INSULTOS, VIOLENCIA Y JUSTIFICACIONES
Muchas veces, lo que separa al insulto del asesinato, cuando hay resentimiento de por medio, es el mero acceso a un arma. Y sobre este mundo camina gente tan fanática, que asombra el odio con que pretenden justificar lo que por fuerza de razonamientos no logran explicar.
A Monseñor Romero, sin ir más lejos, lo mató ese tipo de rencor que pasa de la impotencia a la barbarie con vergonzosa rapidez. A Juan Pablo II le disparó en la Plaza de San Pedro un extremista que no supo cómo enfrentar su fuerza moral. A personajes como Ignacio Ellacuría o don Tono Rodríguez Porth los asesinó esa intolerancia que jala gatillos porque se aterra ante el poder de las ideas.
Hace varios años, cuando se desempeñaba como arzobispo de San Salvador, monseñor Fernando Sáenz Lacalle fue insultado en la Catedral por quienes deseaban convertirle en portavoz de sus resentimientos. Él, muy sereno, hizo lo que debe hacerse ante ataques tan injustos: no rebajarse. Sencillamente, dio la espalda a los que vociferaban y se retiró del lugar, con las manos juntas, en actitud de rezar por ellos. Eso fue todo. Los injuriadores se quedaron sin objetivo y los demás recibimos un ejemplo de cristiana hidalguía.
Por supuesto, los que están acostumbrados a perder los estribos solo ganan cuando sus víctimas pierden la paciencia. Por eso nunca debemos darles ese gusto. Si alguien está seguro de la razón que le asiste, ¿por qué tiene que hacerse escuchar con agravios? ¿Qué persona normal va a creer en la nobleza de una causa que recurre a los improperios para ganar adeptos?
“El fin vale lo que valen los medios”, dijo el Mahatma Gandhi, otro mártir ilustre. Los propósitos a los que podríamos entregar la vida no nos necesitan rebajándonos a la inmoralidad. Los grandes ideales requieren de “misioneros” conscientes de su responsabilidad, respetuosos (para empezar) con aquellos por cuyo beneficio supuestamente trabajan.

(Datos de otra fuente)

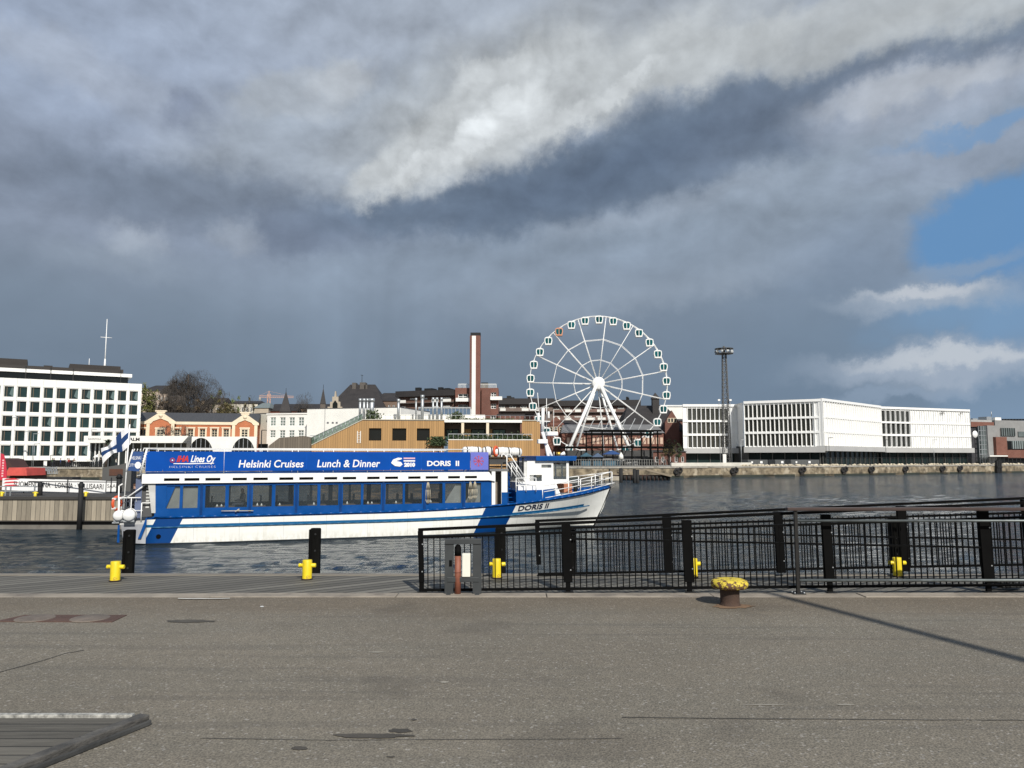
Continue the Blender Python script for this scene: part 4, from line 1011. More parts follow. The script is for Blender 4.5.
# yellow twin-horn mooring bollards
def bollard(px, pyb, label):
    p = G(px, pyb); t = thing('mooring_bollard', label, 'bollard', (p.x, p.y, QZ), 0, 'yellow mooring bollards on the boardwalk')
    mb = MB(); mb.lathe([(.069, .0), (.069, .262), (.064, .272), (.0, .274)], n=20); mb.build('post', YELLOW, t)
    mb = MB(); mb.tube((-.125, 0, .193), (.125, 0, .193), .030, n=14); mb.build('horn', YELLOW, t, bevel=.006)
    mb = MB(); mb.lathe([(.0, .008), (.082, .008), (.084, .004), (.084, 0)], n=20); mb.build('base_plate', RUST, t)
bollard(115, 580.5, 'yellow mooring bollard leftmost on the boardwalk, near the boat stern')
bollard(307, 578.8, 'yellow mooring bollard standing alone below the middle of the boat')
bollard(497, 577.5, 'yellow mooring bollard behind the fence, right of the grey rescue stand')
bollard(693, 577, 'yellow mooring bollard half hidden by a thick railing post, behind the rusty bollard')
bollard(898, 576, 'yellow mooring bollard half hidden behind the right end of the railings')
# the big mushroom bollard
p = G(730, 605); t = thing('mushroom_bollard', 'rusty iron mushroom bollard with flaking yellow paint on its cap', 'bollard', (p.x, p.y, QZ))
def flaky():
    m = bpy.data.materials.new('flaking_yellow'); m.use_nodes = True; T = NT(m.node_tree); b = T.n['Principled BSDF']; tc = T.new('ShaderNodeTexCoord'); P = tc.outputs['Object']
    sp = T.new('ShaderNodeSeparateXYZ'); T.l.new(P, sp.inputs[0]); n = T.noise(P, 21, 5, .65)
    k = T.m('SUBTRACT', n, T.mr(sp.outputs[2], .20, .31, .09, -.04)); f = T.mr(k, .46, .50, 0, 1)
    T.put(b.inputs['Base Color'], T.mix(f, (.11, .055, .03), (.62, .48, .05))); b.inputs['Roughness'].default_value = .7
    bp = T.new('ShaderNodeBump'); bp.inputs['Strength'].default_value = .6; bp.inputs['Distance'].default_value = .006; T.put(bp.inputs['Height'], f); T.l.new(bp.outputs[0], b.inputs['Normal']); return m
mb = MB(); mb.lathe([(.0, .312), (.10, .311), (.17, .304), (.208, .286), (.220, .256), (.216, .224), (.195, .203), (.125, .195)], n=36); mb.build('cap', flaky(), t)
mb = MB(); mb.lathe([(.122, .202), (.114, .17), (.112, .05), (.116, .02), (.128, .006), (.13, 0)], n=30); mb.build('stem', RUST, t)
# grey stand with rescue gear
p = W(463, 593, 10.16); t = thing('rescue_stand', 'grey steel rescue stand holding a red brown tube and a white box before the fence', 'rescue stand', (p.x, p.y, QZ))
k = p.y / F; SG = pmat('stand_grey', (.034, .038, .040), .5, .15, 4)
mb = MB()
for s in (-1, 1):
    a0 = s * 18 * k; a1 = s * 9.5 * k; mb.box(min(a0, a1), max(a0, a1), -.03, .03, .0, 52 * k)
    mb.box(s * 14 * k - .03, s * 14 * k + .03, -.12, .12, 0, .012)
mb.build('upright', SG, t, bevel=.004)
mb = MB(); mb.box(-18 * k, 18 * k, -.045, .045, 48.5 * k, 53.5 * k); mb.box(-15.5 * k, 15.5 * k, -.04, .04, 12 * k, 16.5 * k); build_each(mb, 'crossbar', SG, t, bevel=.004)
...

Una persona que para demostrar la justicia de su causa se ve en necesidad de violentar a otros, burlándose de ellos, calumniándoles, ofendiéndoles, ¿en verdad confirma que su causa es justa?
No dudo que alguien llegue a creerse el cuento de que “los fines justifican los medios” -frase literal que, por cierto, no salió jamás de la pluma de Maquiavelo-; pero incluso a alguien que así lo piense habría que intentar convencerle de la debilidad de su premisa. ¿Significaría entonces que para oler mejor la rosa preferida de nuestro jardín lo más conveniente sería arrancarla de su tallo y pegarla con cinta adhesiva a nuestra nariz?
En efecto, es difícil simpatizar con causas debilitadas por sus mismos defensores. Una turba que pisotea los derechos de otros para plantear sus propios derechos puede incluso tener algo de razón; el problema es que no sabe ganársela. Quien comete una injusticia para combatir otra es posible que triunfe; la gran perdedora, sin embargo, será siempre la justicia.
Los postulados teóricos que han pretendido justificar la violencia como praxis ética han terminado desacreditados por la historia. Incluso el marxismo no ha tenido más remedio que recular en ese terreno, pues las consecuencias de sus aplicaciones llegaron a ser dramáticas, cuando no terroríficas. Pese a esas duras lecciones, sin embargo, aún persiste en la naturaleza humana esa extraña incoherencia de creer que ultrajando al adversario se ganan batallas importantes.
El pleito no requiere esfuerzos adicionales a los que utiliza una mula para embestir. En el terreno de las ideas, en cambio, triunfa la razón si el diálogo se mantiene dentro de lo razonable. Cuando los propósitos son en realidad generosos, siempre infunden generosidad a las acciones que convocan; pero cuando los medios son equivocados, hasta los fines más legítimos pierden credibilidad. Por eso el insulto, invariablemente, es el recurso de los ya vencidos. Por eso la violencia nunca ha sido ningún remedio contra la violencia.
Por supuesto, los que están acostumbrados a perder los estribos solo ganan cuando sus víctimas pierden la paciencia. Por eso nunca debemos darles ese gusto.